>> begin
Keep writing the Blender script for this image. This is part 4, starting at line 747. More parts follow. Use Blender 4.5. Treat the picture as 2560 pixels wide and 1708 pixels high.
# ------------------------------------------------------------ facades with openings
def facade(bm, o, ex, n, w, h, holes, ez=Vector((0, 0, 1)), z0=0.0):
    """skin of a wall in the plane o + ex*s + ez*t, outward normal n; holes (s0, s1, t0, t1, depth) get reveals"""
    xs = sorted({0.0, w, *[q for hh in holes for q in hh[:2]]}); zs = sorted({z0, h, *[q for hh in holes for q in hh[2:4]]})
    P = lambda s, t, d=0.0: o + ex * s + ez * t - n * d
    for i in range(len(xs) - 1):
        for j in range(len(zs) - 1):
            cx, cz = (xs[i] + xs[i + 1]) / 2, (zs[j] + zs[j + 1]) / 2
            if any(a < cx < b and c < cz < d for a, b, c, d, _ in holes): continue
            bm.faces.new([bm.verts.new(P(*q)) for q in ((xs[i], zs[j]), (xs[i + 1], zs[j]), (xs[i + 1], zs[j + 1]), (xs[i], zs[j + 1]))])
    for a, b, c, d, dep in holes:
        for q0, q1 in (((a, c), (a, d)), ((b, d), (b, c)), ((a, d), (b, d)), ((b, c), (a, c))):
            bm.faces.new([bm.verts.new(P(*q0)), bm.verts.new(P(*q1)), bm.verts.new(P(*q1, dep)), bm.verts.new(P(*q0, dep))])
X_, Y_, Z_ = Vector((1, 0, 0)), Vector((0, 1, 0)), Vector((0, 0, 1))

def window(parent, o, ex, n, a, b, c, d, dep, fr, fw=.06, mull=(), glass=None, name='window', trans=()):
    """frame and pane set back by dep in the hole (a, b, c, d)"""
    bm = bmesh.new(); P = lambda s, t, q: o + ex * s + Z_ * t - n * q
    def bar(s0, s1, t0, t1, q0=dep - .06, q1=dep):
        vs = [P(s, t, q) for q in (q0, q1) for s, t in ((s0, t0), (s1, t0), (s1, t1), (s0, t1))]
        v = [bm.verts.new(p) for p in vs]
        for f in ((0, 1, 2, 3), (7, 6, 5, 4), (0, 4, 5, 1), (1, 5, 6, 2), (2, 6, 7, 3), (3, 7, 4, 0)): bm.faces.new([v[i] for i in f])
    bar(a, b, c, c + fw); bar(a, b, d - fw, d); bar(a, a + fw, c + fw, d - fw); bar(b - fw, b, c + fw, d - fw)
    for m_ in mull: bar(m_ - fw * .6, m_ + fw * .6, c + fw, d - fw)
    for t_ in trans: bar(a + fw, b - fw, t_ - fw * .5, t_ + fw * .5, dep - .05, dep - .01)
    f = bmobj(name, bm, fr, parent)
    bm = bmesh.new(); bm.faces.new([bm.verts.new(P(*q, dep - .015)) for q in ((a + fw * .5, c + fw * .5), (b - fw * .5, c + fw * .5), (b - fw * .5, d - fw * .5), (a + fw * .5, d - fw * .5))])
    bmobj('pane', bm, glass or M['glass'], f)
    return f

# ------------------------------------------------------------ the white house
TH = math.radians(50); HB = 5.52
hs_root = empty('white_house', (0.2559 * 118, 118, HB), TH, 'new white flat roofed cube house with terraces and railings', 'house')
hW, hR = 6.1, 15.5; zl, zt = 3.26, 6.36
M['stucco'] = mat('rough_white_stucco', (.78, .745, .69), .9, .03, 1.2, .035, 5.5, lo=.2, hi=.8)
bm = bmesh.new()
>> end
(TASK STATEMENT):
Lines from the start of the material above through the line containing "0)), Vector((0, 0, 1))" are to be duplicated exactly, and only those.

(RESPONSE):
Keep writing the Blender script for this image. This is part 4, starting at line 747. More parts follow. Use Blender 4.5. Treat the picture as 2560 pixels wide and 1708 pixels high.
# ------------------------------------------------------------ facades with openings
def facade(bm, o, ex, n, w, h, holes, ez=Vector((0, 0, 1)), z0=0.0):
    """skin of a wall in the plane o + ex*s + ez*t, outward normal n; holes (s0, s1, t0, t1, depth) get reveals"""
    xs = sorted({0.0, w, *[q for hh in holes for q in hh[:2]]}); zs = sorted({z0, h, *[q for hh in holes for q in hh[2:4]]})
    P = lambda s, t, d=0.0: o + ex * s + ez * t - n * d
    for i in range(len(xs) - 1):
        for j in range(len(zs) - 1):
            cx, cz = (xs[i] + xs[i + 1]) / 2, (zs[j] + zs[j + 1]) / 2
            if any(a < cx < b and c < cz < d for a, b, c, d, _ in holes): continue
            bm.faces.new([bm.verts.new(P(*q)) for q in ((xs[i], zs[j]), (xs[i + 1], zs[j]), (xs[i + 1], zs[j + 1]), (xs[i], zs[j + 1]))])
    for a, b, c, d, dep in holes:
        for q0, q1 in (((a, c), (a, d)), ((b, d), (b, c)), ((a, d), (b, d)), ((b, c), (a, c))):
            bm.faces.new([bm.verts.new(P(*q0)), bm.verts.new(P(*q1)), bm.verts.new(P(*q1, dep)), bm.verts.new(P(*q0, dep))])
X_, Y_, Z_ = Vector((1, 0, 0)), Vector((0, 1, 0)), Vector((0, 0, 1))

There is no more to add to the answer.